[Task details]:
Restate word for word the lines beginning at the one that contains "Write the bpy" and ending at the one that contains "return CAM + v * (z - CAM[2]) / v[2]"; include both and nothing else.

[Records with scene code]:
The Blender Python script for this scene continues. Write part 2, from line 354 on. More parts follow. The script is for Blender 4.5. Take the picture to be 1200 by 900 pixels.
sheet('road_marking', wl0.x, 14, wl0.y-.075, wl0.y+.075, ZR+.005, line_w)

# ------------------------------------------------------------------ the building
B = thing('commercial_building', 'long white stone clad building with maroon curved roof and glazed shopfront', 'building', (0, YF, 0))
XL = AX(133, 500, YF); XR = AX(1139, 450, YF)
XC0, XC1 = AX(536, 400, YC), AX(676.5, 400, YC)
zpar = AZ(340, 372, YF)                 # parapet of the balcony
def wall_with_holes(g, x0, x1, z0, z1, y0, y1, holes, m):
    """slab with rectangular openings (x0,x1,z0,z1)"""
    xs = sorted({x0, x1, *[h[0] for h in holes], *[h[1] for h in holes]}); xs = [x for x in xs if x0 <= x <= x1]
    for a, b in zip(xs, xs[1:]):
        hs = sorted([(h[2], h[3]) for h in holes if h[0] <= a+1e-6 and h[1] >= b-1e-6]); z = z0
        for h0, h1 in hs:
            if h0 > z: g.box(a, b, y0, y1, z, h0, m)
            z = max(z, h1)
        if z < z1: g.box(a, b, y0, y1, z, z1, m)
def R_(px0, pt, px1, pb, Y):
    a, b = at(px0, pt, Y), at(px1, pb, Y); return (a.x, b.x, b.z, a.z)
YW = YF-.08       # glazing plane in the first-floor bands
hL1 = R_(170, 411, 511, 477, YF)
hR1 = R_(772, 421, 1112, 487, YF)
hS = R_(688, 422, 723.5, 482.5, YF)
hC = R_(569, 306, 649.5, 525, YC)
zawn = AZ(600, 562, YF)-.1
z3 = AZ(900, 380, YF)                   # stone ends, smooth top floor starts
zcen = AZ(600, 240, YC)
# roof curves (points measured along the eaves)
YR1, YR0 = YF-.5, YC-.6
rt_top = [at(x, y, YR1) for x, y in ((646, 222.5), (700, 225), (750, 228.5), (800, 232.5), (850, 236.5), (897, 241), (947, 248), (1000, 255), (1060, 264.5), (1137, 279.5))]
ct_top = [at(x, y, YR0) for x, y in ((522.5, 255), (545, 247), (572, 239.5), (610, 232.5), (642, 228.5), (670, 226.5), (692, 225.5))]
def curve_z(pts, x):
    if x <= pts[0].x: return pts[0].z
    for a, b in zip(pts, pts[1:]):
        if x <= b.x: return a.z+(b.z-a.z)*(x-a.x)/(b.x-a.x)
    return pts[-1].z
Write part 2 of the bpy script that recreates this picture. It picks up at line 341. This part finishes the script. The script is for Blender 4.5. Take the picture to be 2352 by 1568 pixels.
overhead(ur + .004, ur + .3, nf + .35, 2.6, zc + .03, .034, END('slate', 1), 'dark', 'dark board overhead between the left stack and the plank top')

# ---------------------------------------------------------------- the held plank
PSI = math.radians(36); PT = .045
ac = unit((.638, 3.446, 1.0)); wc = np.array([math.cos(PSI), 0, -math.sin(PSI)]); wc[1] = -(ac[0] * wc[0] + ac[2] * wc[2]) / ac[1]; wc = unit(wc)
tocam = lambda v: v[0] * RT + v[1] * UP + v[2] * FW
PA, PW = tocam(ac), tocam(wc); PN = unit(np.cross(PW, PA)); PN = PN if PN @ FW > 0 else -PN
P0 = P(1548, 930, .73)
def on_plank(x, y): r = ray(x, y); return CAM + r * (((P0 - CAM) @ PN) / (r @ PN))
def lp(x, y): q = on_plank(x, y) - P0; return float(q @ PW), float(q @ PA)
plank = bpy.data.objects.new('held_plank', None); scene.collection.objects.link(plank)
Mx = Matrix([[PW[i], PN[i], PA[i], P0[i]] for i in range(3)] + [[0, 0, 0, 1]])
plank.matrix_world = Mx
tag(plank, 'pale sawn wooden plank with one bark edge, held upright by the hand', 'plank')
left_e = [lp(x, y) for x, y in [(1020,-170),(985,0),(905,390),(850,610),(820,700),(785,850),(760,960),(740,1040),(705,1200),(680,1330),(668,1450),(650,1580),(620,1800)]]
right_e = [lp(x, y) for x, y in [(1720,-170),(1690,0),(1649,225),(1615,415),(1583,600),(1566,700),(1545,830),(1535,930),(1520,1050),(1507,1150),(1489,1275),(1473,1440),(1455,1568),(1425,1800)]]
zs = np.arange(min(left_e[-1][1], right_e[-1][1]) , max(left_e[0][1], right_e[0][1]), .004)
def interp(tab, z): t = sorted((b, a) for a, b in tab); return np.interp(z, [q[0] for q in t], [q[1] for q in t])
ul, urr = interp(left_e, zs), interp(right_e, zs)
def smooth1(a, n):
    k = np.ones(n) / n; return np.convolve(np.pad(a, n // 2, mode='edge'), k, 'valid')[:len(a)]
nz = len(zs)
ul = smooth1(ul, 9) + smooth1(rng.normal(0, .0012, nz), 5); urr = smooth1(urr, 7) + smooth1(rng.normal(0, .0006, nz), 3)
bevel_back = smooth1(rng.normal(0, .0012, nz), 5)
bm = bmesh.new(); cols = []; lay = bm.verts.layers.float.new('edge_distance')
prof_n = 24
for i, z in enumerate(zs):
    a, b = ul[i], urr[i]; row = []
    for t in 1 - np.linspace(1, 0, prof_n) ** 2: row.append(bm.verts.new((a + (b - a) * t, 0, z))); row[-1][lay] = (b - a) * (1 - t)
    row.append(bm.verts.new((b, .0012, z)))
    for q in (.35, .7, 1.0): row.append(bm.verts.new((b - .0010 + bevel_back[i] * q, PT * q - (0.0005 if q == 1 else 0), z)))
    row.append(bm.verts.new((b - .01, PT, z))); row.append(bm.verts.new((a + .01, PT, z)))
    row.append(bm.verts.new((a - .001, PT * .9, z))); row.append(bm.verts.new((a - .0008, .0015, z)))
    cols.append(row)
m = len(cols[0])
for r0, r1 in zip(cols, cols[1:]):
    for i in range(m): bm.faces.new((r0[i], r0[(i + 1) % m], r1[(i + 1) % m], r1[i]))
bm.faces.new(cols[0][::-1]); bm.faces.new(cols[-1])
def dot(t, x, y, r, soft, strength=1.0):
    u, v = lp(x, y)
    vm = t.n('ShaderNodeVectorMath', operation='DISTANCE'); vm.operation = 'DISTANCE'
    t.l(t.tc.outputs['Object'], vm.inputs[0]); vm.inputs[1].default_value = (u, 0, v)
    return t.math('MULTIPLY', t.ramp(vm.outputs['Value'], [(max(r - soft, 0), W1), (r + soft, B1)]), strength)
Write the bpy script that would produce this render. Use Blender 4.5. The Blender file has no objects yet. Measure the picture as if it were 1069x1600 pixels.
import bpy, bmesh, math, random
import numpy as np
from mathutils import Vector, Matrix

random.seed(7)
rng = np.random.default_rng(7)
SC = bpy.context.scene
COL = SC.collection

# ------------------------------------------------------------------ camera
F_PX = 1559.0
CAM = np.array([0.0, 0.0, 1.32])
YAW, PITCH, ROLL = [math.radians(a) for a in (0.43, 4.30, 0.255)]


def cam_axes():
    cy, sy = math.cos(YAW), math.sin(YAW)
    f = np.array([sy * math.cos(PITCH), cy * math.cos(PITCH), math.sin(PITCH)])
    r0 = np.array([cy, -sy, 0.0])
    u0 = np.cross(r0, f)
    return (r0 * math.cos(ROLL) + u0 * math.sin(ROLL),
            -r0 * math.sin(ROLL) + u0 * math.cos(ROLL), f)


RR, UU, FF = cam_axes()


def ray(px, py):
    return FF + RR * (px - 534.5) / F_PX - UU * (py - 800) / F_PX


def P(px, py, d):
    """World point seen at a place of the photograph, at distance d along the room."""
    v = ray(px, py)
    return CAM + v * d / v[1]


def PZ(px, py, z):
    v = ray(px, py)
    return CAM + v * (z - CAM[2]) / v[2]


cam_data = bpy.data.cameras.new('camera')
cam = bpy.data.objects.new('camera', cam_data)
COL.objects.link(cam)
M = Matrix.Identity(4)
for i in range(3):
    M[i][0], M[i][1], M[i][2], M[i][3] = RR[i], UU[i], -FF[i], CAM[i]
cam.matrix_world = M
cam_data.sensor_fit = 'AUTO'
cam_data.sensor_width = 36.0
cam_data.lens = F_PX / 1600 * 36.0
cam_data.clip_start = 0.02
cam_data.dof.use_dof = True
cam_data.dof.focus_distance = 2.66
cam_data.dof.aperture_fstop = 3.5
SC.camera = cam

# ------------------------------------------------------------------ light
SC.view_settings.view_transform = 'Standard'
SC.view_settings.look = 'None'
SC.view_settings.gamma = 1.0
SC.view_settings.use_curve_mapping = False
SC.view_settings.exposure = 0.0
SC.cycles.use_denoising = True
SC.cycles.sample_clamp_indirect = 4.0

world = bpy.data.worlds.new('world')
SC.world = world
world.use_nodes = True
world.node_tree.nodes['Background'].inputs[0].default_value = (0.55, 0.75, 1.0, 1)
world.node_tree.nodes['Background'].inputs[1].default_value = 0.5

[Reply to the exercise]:
Write the bpy script that would produce this render. Use Blender 4.5. The Blender file has no objects yet. Measure the picture as if it were 1069x1600 pixels.
import bpy, bmesh, math, random
import numpy as np
from mathutils import Vector, Matrix

random.seed(7)
rng = np.random.default_rng(7)
SC = bpy.context.scene
COL = SC.collection

# ------------------------------------------------------------------ camera
F_PX = 1559.0
CAM = np.array([0.0, 0.0, 1.32])
YAW, PITCH, ROLL = [math.radians(a) for a in (0.43, 4.30, 0.255)]


def cam_axes():
    cy, sy = math.cos(YAW), math.sin(YAW)
    f = np.array([sy * math.cos(PITCH), cy * math.cos(PITCH), math.sin(PITCH)])
    r0 = np.array([cy, -sy, 0.0])
    u0 = np.cross(r0, f)
    return (r0 * math.cos(ROLL) + u0 * math.sin(ROLL),
            -r0 * math.sin(ROLL) + u0 * math.cos(ROLL), f)


RR, UU, FF = cam_axes()


def ray(px, py):
    return FF + RR * (px - 534.5) / F_PX - UU * (py - 800) / F_PX


def P(px, py, d):
    """World point seen at a place of the photograph, at distance d along the room."""
    v = ray(px, py)
    return CAM + v * d / v[1]


def PZ(px, py, z):
    v = ray(px, py)
    return CAM + v * (z - CAM[2]) / v[2]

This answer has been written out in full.